§ Objective: Type out every line below exactly as it reads.

· · · · · · ·

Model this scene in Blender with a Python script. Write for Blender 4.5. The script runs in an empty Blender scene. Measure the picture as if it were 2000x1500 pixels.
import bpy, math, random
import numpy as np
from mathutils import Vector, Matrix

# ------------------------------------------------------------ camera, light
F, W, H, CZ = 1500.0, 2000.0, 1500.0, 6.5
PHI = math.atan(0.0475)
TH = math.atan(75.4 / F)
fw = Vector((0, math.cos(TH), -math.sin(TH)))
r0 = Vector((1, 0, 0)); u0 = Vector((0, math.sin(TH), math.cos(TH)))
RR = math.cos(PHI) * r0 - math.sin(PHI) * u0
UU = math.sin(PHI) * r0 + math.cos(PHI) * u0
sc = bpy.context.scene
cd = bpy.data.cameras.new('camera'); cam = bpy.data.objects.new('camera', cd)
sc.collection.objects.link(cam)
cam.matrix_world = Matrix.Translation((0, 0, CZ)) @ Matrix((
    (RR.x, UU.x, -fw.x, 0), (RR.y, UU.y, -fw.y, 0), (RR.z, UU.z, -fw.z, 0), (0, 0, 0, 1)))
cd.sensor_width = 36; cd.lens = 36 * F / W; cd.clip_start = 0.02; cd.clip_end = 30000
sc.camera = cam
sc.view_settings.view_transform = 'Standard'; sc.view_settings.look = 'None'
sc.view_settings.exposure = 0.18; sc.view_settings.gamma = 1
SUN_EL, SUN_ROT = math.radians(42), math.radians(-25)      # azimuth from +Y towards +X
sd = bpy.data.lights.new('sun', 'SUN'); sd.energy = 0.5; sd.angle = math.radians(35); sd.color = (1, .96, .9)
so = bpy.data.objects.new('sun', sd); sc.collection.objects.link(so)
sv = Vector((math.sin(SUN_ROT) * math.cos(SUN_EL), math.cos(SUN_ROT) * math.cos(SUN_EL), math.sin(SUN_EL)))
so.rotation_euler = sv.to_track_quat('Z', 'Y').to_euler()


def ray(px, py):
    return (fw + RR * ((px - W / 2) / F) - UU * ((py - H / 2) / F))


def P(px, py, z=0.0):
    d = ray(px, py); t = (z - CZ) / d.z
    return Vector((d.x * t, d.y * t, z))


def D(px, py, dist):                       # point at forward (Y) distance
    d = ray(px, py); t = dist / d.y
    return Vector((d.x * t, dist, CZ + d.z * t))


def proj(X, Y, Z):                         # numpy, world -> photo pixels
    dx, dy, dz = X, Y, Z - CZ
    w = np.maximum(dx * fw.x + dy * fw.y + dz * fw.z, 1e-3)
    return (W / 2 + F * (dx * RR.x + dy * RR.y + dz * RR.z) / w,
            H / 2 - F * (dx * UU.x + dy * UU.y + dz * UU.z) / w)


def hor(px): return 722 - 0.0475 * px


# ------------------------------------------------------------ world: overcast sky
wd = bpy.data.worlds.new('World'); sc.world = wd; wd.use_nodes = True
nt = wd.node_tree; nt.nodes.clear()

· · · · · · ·

§ Output of the task:
Model this scene in Blender with a Python script. Write for Blender 4.5. The script runs in an empty Blender scene. Measure the picture as if it were 2000x1500 pixels.
import bpy, math, random
import numpy as np
from mathutils import Vector, Matrix

# ------------------------------------------------------------ camera, light
F, W, H, CZ = 1500.0, 2000.0, 1500.0, 6.5
PHI = math.atan(0.0475)
TH = math.atan(75.4 / F)
fw = Vector((0, math.cos(TH), -math.sin(TH)))
r0 = Vector((1, 0, 0)); u0 = Vector((0, math.sin(TH), math.cos(TH)))
RR = math.cos(PHI) * r0 - math.sin(PHI) * u0
UU = math.sin(PHI) * r0 + math.cos(PHI) * u0
sc = bpy.context.scene
cd = bpy.data.cameras.new('camera'); cam = bpy.data.objects.new('camera', cd)
sc.collection.objects.link(cam)
cam.matrix_world = Matrix.Translation((0, 0, CZ)) @ Matrix((
    (RR.x, UU.x, -fw.x, 0), (RR.y, UU.y, -fw.y, 0), (RR.z, UU.z, -fw.z, 0), (0, 0, 0, 1)))
cd.sensor_width = 36; cd.lens = 36 * F / W; cd.clip_start = 0.02; cd.clip_end = 30000
sc.camera = cam
sc.view_settings.view_transform = 'Standard'; sc.view_settings.look = 'None'
sc.view_settings.exposure = 0.18; sc.view_settings.gamma = 1
SUN_EL, SUN_ROT = math.radians(42), math.radians(-25)      # azimuth from +Y towards +X
sd = bpy.data.lights.new('sun', 'SUN'); sd.energy = 0.5; sd.angle = math.radians(35); sd.color = (1, .96, .9)
so = bpy.data.objects.new('sun', sd); sc.collection.objects.link(so)
sv = Vector((math.sin(SUN_ROT) * math.cos(SUN_EL), math.cos(SUN_ROT) * math.cos(SUN_EL), math.sin(SUN_EL)))
so.rotation_euler = sv.to_track_quat('Z', 'Y').to_euler()


def ray(px, py):
    return (fw + RR * ((px - W / 2) / F) - UU * ((py - H / 2) / F))


def P(px, py, z=0.0):
    d = ray(px, py); t = (z - CZ) / d.z
    return Vector((d.x * t, d.y * t, z))


def D(px, py, dist):                       # point at forward (Y) distance
    d = ray(px, py); t = dist / d.y
    return Vector((d.x * t, dist, CZ + d.z * t))


def proj(X, Y, Z):                         # numpy, world -> photo pixels
    dx, dy, dz = X, Y, Z - CZ
    w = np.maximum(dx * fw.x + dy * fw.y + dz * fw.z, 1e-3)
    return (W / 2 + F * (dx * RR.x + dy * RR.y + dz * RR.z) / w,
            H / 2 - F * (dx * UU.x + dy * UU.y + dz * UU.z) / w)


def hor(px): return 722 - 0.0475 * px


# ------------------------------------------------------------ world: overcast sky
wd = bpy.data.worlds.new('World'); sc.world = wd; wd.use_nodes = True
nt = wd.node_tree; nt.nodes.clear()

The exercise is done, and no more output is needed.